**Work to do:** In the entries below, count every line with the string "part". State the count and nothing else.

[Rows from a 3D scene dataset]
━━━

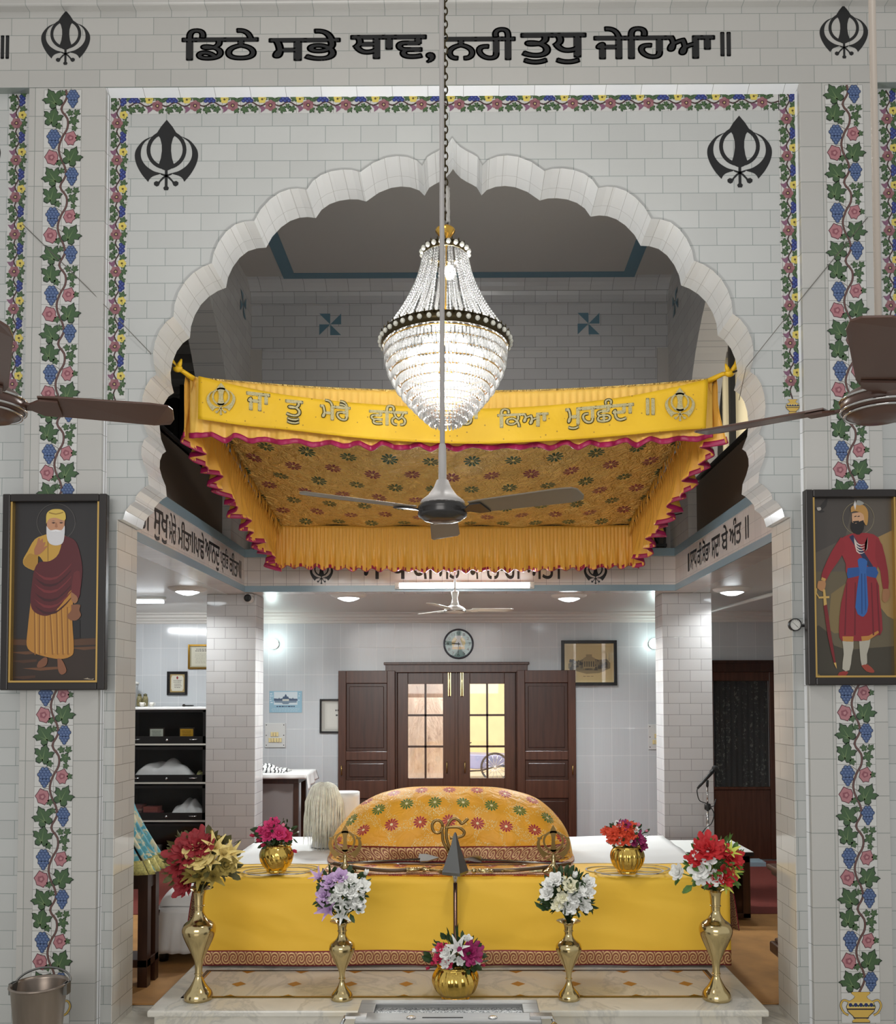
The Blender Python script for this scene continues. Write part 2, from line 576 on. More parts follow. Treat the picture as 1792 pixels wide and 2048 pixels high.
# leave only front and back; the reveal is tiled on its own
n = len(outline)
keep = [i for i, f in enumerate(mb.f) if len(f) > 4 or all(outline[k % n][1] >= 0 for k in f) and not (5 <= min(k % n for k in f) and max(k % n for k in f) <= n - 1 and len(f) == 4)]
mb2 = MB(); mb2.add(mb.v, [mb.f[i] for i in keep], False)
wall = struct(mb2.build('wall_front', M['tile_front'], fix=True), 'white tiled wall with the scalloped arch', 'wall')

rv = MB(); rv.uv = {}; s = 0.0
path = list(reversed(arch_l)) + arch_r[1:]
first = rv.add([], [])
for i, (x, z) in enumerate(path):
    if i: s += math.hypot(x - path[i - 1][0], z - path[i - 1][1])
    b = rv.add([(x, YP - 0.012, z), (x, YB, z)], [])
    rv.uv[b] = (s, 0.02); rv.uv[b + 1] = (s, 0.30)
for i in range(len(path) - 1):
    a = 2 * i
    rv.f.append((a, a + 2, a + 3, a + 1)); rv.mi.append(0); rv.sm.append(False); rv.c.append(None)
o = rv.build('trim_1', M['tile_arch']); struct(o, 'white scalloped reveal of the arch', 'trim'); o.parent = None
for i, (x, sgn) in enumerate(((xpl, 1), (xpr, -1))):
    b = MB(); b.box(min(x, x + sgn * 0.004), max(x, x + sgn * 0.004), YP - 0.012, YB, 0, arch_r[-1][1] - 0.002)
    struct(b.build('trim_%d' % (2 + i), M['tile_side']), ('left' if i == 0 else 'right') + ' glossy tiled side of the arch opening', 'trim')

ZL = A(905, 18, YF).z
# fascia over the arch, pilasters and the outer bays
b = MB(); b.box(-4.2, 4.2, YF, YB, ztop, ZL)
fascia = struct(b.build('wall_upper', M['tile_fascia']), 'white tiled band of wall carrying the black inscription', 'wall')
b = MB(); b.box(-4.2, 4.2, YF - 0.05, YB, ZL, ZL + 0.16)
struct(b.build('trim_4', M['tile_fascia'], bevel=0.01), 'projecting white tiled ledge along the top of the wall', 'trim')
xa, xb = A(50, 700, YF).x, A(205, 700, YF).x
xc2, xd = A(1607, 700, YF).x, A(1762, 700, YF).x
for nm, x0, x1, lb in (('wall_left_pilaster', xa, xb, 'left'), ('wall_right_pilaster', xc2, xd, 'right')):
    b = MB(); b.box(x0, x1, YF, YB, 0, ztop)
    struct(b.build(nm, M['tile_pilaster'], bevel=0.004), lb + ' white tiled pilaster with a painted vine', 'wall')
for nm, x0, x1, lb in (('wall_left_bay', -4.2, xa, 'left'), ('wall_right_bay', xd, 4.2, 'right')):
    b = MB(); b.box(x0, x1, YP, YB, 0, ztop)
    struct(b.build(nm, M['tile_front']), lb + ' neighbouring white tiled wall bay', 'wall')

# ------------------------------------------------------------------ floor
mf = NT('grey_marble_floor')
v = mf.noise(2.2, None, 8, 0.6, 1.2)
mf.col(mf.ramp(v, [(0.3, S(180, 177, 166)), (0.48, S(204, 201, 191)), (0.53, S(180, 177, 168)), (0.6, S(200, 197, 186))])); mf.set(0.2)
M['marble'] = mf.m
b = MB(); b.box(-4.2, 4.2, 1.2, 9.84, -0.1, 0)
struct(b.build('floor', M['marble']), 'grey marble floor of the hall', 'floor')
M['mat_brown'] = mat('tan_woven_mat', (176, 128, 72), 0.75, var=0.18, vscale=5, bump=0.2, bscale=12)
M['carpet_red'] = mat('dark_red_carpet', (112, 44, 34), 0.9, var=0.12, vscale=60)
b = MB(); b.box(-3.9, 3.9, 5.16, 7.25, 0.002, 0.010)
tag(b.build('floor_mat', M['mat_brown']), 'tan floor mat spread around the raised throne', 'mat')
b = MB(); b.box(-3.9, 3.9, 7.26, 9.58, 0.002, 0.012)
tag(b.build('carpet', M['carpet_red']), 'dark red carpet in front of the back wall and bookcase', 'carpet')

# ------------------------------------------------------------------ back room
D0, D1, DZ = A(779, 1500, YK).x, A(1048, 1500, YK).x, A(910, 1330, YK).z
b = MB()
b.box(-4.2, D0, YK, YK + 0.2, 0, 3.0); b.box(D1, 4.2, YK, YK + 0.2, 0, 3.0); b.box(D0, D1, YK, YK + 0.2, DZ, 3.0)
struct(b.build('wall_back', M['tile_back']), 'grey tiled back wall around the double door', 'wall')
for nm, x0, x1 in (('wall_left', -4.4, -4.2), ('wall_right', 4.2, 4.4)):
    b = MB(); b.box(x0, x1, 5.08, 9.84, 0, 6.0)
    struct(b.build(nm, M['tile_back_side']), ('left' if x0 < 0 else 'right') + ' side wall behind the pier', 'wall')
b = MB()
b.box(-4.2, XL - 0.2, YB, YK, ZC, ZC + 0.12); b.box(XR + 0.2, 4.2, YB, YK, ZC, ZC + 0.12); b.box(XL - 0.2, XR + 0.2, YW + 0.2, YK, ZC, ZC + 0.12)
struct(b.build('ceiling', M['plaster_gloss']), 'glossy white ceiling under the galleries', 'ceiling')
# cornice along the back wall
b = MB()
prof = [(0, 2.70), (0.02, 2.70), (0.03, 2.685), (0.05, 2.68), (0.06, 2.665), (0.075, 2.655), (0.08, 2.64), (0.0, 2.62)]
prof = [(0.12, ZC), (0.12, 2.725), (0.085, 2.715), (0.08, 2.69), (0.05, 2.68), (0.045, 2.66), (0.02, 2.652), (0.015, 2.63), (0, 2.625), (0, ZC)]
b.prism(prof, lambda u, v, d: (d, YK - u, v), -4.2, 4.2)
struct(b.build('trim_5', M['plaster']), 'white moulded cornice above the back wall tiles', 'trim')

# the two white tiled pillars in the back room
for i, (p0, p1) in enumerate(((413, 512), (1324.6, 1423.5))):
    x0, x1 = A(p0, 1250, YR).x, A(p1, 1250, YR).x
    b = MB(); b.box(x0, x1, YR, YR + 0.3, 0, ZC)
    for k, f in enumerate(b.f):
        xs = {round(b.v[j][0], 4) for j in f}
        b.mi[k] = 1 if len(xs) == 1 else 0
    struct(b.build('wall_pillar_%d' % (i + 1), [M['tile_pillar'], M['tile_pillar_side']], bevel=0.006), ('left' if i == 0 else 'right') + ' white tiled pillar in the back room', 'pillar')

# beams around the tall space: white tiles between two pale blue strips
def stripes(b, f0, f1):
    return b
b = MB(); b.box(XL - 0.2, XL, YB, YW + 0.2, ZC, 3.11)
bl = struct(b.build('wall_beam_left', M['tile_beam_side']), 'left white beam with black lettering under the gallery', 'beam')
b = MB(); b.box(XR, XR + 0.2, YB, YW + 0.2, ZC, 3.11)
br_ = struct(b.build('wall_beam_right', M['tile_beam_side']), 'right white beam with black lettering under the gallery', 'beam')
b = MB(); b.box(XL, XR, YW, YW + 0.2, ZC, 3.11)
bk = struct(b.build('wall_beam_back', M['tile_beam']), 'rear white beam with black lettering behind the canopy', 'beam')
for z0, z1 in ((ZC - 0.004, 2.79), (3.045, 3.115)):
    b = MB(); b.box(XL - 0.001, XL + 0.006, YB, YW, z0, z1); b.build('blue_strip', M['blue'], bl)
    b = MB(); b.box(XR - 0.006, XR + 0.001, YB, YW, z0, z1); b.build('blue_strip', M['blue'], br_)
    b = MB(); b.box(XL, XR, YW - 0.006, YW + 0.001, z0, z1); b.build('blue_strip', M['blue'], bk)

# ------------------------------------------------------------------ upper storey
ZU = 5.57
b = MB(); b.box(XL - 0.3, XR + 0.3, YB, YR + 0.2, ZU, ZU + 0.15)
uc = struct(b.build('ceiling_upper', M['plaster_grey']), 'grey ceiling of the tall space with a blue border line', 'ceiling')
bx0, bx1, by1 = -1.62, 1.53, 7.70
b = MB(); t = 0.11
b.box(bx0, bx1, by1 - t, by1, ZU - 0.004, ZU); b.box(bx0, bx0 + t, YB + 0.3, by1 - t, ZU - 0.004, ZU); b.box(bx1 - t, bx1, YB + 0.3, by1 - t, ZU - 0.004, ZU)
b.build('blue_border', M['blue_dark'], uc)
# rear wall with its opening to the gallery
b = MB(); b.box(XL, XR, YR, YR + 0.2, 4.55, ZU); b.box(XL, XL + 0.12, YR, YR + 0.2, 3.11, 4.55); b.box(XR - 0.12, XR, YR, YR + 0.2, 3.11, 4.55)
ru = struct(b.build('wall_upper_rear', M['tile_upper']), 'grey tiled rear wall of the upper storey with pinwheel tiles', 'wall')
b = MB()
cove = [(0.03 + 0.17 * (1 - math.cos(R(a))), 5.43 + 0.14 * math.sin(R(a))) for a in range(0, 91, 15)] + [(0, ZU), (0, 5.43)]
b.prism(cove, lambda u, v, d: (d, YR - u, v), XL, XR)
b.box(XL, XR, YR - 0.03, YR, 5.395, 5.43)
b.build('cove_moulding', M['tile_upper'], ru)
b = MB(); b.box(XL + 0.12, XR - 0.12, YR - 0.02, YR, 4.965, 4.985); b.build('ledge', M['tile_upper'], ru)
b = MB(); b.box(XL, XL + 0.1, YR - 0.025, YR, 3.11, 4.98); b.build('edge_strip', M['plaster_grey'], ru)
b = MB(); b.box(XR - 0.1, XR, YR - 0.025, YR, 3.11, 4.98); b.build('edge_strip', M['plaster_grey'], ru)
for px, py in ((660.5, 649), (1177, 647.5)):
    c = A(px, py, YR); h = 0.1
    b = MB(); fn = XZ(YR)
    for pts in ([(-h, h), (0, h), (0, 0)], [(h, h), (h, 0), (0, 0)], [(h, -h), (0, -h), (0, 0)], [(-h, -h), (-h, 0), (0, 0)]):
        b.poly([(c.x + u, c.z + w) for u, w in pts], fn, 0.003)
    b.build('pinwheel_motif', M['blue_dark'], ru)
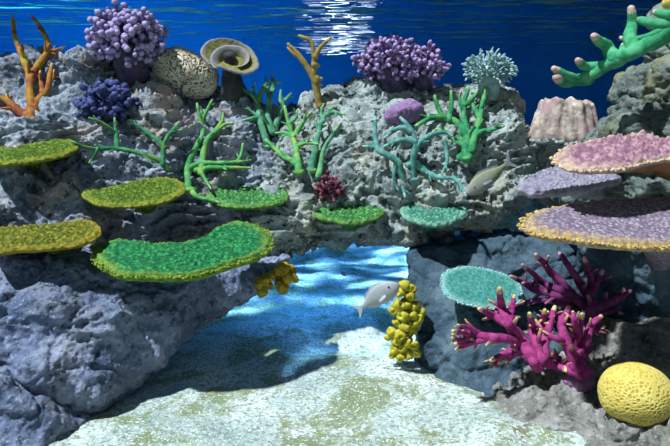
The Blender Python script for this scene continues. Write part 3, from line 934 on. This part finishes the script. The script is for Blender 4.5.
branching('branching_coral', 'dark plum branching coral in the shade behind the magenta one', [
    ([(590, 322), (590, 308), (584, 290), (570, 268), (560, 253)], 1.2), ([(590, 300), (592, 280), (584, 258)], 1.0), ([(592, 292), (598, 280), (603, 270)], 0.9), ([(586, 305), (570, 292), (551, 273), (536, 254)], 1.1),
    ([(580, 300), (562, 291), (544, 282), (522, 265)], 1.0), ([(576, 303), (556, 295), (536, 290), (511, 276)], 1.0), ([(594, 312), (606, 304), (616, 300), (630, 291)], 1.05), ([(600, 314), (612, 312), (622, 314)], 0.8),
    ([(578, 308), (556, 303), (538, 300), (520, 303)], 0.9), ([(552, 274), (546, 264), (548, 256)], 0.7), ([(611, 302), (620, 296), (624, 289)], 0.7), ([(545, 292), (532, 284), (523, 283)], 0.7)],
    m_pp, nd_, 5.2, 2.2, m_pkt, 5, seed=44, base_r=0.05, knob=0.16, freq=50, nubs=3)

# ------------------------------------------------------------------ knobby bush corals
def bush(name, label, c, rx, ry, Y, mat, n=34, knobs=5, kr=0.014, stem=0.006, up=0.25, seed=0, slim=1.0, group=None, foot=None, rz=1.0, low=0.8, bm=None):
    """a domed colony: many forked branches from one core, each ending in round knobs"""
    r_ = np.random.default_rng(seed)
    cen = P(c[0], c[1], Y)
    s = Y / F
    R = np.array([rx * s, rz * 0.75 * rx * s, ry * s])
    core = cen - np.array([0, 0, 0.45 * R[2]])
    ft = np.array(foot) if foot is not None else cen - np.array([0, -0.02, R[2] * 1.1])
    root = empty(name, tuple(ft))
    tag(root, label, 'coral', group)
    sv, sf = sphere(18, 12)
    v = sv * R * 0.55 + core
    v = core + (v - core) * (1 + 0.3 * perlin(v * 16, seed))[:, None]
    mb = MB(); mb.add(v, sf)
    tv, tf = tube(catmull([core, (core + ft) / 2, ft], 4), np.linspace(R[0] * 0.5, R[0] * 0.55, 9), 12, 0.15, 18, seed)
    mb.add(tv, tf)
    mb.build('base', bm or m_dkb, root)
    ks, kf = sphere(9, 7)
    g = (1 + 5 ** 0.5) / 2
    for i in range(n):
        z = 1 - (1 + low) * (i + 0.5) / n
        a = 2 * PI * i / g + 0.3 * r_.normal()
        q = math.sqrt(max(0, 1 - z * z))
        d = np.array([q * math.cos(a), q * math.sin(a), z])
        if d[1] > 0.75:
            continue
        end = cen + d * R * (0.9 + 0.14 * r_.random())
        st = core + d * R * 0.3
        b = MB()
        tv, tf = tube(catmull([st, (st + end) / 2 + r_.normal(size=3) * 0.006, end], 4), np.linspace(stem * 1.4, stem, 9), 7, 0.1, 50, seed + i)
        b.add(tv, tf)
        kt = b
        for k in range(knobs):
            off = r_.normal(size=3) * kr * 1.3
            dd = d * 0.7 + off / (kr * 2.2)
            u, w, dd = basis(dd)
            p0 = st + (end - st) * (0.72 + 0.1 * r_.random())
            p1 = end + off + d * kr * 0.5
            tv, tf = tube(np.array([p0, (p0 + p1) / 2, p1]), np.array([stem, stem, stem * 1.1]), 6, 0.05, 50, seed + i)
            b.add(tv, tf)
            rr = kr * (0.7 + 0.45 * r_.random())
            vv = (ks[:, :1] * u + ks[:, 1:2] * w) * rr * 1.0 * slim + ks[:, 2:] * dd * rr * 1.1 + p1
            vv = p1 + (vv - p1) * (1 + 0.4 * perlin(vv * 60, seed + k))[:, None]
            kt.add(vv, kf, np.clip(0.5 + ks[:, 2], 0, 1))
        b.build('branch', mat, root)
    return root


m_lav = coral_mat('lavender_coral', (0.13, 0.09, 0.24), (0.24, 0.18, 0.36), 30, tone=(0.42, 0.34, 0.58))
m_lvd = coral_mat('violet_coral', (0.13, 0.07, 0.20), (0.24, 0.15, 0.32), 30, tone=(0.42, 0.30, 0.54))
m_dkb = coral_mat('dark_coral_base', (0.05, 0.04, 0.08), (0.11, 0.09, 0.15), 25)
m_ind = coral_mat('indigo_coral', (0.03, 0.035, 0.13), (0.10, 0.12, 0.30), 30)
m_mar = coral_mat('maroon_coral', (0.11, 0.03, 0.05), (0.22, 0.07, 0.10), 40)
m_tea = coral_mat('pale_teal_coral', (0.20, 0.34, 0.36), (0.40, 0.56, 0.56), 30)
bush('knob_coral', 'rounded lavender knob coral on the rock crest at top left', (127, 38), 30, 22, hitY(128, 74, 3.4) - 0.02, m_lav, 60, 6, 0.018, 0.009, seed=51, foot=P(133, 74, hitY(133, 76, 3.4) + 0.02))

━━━

**Expected answer:** 2